Think Out Loud

An invitation to debate ecology, art, human development and enlightenment

What “New Institutional Economics” might have to say about Social Policy

New Institutional Economics came about near the beginning of the twentieth century with Ronald Coase’s 1937 study “The Nature of the Firm”.  Coase contradicted the prevailing wisdom by asserting that the motivation to create firms stems from the incentive to reduce transaction costs and minimize uncertainty.  Transaction costs can include any expense of time, energy, and money necessary to make a deal or generate something for the market.  Prior to his writing, many scholars held fast to their belief that the supply-and-demand based price mechanism and sufficiently informed, rational decision-making guided economic transactions.  Thus, Coase’s thesis helped call into question the all-important role of the “invisible hand” in shaping market economies; firms and other economically-driven institutions had more concerns than merely responding to fluctuations in supply and demand.

From Coase’s work sprung a whole new strain of economic research about institutions and how they operate and make decisions.  Soon “New Institutional Economics” (henceforth “NIE”) began treading into interdisciplinary waters, incorporating sociological, psychological, and even cognitive research to explain the behavior of firms.

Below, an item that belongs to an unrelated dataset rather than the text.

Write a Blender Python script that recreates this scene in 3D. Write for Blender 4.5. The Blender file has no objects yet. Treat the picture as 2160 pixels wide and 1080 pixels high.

What does NIE have to offer Social Policy research?  Well, governments are one among many kinds of institutions that perform economic tasks and make market-based decisions.  The fact that many varieties of capitalism exist globally supports the idea that government institutions differ significantly in the factors that influence their economic policy-making.  Examining the role of culture, religion, or rhetoric about national values, for example, might help us determine which social policies are culturally feasible in a given country or government administration.

In the US, for instance, the welfare budgets of states across the country have been repeatedly slashed since high-powered “tough love” rhetoric rocked the nation during the 90s economic boom.  This rhetoric is holding fast along with widespread public resentment towards “undeserving” consumers of social services, even amidst the current economic downturn and widespread joblessness.  Indeed, any pragmatic social policy researcher in the United States must confront these intransigent cultural values if their program advocacy is to go anywhere.